Biblical and Systematic Theology

My last three posts are examples of a church-history long debate. One on the merits and primacy of systematic theology verses biblical theology. (Being trained at a liberal seminary, I also recognize it as the way liberals pit bible passages against others)

Whether they realize it or not, most Christians and churches are always in the midst of this debate. It certainly isn’t new but it does have a new charge behind it now because of the increased interest in the discipline of biblical theology in America (as opposed to the systematic theology which has dominated reformed evangelicalism).

On one side are those who rightly charge that everyone has a framework and we are best to identify ours and line up with church history – through creeds (i.e. Athanasian), confessions (Westminster) and systems/movements (Arminianism, Calvinism, Pietism, etc). But repeated appeals to these in the place of the Bible have pushed people to the other side.

On that side are those who are fed up with labels and creeds and confessions and “just want the Bible”. Graeme Goldsworthy’s chapter one in According to Plan has a great treatment on how that is not enough.

I certainly won’t settle the issue. Many of you may come down quite differently than where you will infer I am from my previous posts.  Fair enough. I am an infant in exploring the complexities and interplay of both disciplines.

But, some good writing has been done on the issue.  Let me point you to some helpful books and resources on the topic.

New Dictionary of Biblical Theology has an article that is easy to find because it is titled “Systematic theology and biblical theology.”  Moreover, it was written by Don Carson who has spent much of his academic career wrestling with these issues.

Peter and Phillip Jensen’s articles in Preach the Word: Essays in honor of Kent Hughes.The Jensen brothers come from what many people call the homeland of modern reformed biblical theology (most known to North American readers because of Moore College and Graeme Goldsworthy). The Jensens offer a charge for a commitment to systematic and biblical theology for the sake of preaching and teaching the Bible.

Phillip Jensen and Paul Grimmond’s book The Archer and the Arrow. This book is not just a book for preachers. It is for anyone who wants to read the Bible and teach it faithfully. He includes specific discussion on the role of biblical and systematic theology.

The Themelios interchange between Carl Truman and Graeme Goldsworthy in 2002 is quite good. Two thoughtful and accomplished men discuss whether too much biblical theology is a bad thing.

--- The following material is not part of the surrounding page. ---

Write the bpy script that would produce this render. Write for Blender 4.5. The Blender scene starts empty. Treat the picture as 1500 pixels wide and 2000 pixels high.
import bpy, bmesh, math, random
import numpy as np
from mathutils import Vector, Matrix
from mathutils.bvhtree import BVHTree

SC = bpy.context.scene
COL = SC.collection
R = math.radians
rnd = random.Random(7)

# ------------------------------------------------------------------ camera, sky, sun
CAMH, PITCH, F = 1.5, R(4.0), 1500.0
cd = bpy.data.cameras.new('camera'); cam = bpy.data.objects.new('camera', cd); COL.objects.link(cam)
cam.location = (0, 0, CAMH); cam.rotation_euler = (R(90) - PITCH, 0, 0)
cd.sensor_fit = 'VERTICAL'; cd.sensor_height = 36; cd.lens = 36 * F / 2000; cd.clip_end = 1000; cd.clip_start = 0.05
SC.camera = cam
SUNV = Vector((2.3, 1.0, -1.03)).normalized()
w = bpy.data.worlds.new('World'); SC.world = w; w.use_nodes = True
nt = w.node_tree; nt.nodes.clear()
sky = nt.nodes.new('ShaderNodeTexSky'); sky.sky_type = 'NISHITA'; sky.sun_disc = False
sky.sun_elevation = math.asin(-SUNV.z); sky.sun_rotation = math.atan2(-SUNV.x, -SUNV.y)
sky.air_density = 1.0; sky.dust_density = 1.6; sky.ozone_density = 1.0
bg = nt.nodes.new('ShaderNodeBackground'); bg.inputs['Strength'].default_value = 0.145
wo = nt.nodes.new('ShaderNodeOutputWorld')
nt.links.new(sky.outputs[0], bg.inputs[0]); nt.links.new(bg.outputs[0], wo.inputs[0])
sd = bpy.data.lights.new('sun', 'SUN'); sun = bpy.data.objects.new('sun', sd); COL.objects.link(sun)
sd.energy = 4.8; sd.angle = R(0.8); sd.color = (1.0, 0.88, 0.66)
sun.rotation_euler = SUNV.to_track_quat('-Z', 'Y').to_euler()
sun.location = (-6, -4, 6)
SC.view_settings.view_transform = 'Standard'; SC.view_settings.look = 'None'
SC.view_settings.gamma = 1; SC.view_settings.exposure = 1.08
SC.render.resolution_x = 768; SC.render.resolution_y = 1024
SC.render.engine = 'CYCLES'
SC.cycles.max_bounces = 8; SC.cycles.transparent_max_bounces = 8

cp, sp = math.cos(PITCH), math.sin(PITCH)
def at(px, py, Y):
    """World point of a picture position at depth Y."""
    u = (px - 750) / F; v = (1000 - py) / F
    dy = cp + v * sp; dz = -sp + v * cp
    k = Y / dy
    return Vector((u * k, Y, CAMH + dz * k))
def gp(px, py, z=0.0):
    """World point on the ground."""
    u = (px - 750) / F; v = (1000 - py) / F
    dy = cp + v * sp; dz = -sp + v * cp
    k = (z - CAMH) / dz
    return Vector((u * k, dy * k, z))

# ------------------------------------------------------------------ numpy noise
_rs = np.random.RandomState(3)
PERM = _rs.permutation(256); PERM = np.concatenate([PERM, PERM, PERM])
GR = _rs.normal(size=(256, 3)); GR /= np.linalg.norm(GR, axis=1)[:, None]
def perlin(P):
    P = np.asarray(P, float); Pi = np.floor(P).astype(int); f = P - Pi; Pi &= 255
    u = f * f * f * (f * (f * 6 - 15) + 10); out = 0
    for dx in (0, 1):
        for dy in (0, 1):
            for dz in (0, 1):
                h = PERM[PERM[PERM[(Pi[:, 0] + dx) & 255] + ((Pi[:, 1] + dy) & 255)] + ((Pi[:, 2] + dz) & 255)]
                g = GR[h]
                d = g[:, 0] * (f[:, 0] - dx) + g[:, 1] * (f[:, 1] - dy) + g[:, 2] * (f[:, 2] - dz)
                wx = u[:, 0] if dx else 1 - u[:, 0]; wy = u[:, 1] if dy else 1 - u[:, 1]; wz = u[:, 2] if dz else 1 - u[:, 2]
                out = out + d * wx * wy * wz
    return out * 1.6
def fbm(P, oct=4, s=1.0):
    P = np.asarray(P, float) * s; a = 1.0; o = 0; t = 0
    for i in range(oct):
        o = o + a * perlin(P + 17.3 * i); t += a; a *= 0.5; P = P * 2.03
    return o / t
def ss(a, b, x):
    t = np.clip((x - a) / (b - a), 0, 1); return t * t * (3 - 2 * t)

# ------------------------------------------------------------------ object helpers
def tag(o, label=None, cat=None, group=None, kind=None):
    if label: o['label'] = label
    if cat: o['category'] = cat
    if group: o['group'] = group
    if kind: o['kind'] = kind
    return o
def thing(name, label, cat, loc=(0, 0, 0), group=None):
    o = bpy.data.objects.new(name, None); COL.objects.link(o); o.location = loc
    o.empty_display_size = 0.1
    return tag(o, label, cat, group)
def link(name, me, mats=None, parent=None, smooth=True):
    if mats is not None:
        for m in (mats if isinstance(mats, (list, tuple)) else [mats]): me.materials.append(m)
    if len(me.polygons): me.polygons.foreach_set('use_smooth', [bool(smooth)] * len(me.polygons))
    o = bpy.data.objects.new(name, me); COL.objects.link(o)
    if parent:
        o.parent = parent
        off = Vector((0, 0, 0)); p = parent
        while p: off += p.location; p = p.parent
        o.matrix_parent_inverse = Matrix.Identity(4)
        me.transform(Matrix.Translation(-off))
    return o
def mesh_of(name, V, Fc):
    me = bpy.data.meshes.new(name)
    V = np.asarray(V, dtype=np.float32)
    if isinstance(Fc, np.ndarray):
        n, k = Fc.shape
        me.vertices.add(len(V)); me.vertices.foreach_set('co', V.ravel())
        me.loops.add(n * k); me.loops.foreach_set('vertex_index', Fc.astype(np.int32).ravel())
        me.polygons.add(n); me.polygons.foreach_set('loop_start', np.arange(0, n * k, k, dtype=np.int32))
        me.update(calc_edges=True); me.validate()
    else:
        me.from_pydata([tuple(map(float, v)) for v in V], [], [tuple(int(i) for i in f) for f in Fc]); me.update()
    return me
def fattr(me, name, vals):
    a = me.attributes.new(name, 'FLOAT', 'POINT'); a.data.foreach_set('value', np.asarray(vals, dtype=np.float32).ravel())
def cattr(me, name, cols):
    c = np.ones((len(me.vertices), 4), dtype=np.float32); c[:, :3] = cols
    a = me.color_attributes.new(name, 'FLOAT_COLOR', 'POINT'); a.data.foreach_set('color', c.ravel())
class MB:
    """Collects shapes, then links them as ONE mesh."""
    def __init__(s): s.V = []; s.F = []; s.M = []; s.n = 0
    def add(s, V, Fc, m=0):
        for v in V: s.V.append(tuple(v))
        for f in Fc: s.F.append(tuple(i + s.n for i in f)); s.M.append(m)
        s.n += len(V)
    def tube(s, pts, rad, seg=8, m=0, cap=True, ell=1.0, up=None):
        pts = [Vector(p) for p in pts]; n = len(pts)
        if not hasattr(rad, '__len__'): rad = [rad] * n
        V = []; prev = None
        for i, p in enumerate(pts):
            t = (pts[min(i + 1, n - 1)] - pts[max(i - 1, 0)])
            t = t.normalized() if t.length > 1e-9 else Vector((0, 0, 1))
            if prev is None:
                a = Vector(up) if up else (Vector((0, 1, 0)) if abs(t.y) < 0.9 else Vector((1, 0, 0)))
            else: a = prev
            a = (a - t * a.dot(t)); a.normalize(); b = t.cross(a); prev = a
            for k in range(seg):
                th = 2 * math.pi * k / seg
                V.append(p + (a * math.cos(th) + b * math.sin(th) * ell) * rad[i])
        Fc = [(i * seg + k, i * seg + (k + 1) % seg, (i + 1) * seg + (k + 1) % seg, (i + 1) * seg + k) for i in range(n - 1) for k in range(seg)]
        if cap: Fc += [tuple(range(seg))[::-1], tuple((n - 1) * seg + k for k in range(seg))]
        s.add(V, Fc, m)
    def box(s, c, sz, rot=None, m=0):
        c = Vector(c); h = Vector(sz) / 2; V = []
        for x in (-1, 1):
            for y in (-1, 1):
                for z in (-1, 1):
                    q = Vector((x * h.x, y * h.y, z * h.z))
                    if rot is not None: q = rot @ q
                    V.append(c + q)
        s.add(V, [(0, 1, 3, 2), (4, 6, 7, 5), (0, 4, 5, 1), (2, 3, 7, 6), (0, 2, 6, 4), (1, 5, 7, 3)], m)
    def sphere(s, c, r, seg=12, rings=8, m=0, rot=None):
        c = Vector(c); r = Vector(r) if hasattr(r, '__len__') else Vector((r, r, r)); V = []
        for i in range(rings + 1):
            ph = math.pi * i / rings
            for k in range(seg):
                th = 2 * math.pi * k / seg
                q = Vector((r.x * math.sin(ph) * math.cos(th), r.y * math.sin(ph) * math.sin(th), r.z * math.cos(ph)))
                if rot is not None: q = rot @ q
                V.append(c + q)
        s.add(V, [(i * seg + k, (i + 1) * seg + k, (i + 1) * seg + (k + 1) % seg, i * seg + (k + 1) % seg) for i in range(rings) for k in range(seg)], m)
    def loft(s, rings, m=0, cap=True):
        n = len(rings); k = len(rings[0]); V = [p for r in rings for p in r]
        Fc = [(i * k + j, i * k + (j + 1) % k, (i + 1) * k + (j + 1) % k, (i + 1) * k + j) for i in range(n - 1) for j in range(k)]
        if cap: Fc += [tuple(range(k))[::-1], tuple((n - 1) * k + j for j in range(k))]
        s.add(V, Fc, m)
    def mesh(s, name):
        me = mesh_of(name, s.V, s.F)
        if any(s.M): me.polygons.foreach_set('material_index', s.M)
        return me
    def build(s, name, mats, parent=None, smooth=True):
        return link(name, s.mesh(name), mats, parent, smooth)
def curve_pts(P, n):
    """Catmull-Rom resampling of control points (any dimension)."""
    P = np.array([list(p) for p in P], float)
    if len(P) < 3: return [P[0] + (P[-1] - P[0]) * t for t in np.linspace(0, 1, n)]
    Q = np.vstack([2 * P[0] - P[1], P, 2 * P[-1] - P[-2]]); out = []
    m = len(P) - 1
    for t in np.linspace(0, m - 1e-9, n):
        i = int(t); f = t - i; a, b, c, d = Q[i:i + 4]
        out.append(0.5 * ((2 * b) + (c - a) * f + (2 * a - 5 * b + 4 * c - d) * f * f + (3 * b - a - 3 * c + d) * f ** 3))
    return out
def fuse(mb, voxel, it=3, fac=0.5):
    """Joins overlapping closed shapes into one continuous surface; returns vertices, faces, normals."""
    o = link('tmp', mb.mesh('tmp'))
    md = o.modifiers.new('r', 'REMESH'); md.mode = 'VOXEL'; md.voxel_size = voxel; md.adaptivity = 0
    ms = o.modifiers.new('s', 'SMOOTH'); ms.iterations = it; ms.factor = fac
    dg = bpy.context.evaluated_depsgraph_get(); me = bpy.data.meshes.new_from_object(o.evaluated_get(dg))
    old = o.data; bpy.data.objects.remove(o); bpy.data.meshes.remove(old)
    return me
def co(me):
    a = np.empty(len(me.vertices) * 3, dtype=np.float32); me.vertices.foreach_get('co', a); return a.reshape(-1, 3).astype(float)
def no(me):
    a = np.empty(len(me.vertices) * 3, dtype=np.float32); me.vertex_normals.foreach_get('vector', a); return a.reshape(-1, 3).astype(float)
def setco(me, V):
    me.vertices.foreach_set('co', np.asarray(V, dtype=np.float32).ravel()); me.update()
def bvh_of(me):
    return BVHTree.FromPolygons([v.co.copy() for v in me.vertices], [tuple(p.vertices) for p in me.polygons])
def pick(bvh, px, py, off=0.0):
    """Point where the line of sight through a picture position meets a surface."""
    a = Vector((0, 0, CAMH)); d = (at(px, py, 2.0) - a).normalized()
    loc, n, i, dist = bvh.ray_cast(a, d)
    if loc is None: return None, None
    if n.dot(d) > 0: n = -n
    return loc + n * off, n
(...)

Good preaching. In the end, the best way to learn to handle the Bible is to see/hear it being handled well.  Listen to good preachers who interweave biblical and systematic theology properly. Listen to preachers who keep your eyes in the text, show you the surprises, but teach you that the surprises are right in front of your eyes. We should be grateful and use God’s gift of technology to access such quality preaching.  The two guys I would point people to are Phillip Jensen and Vaughan Roberts.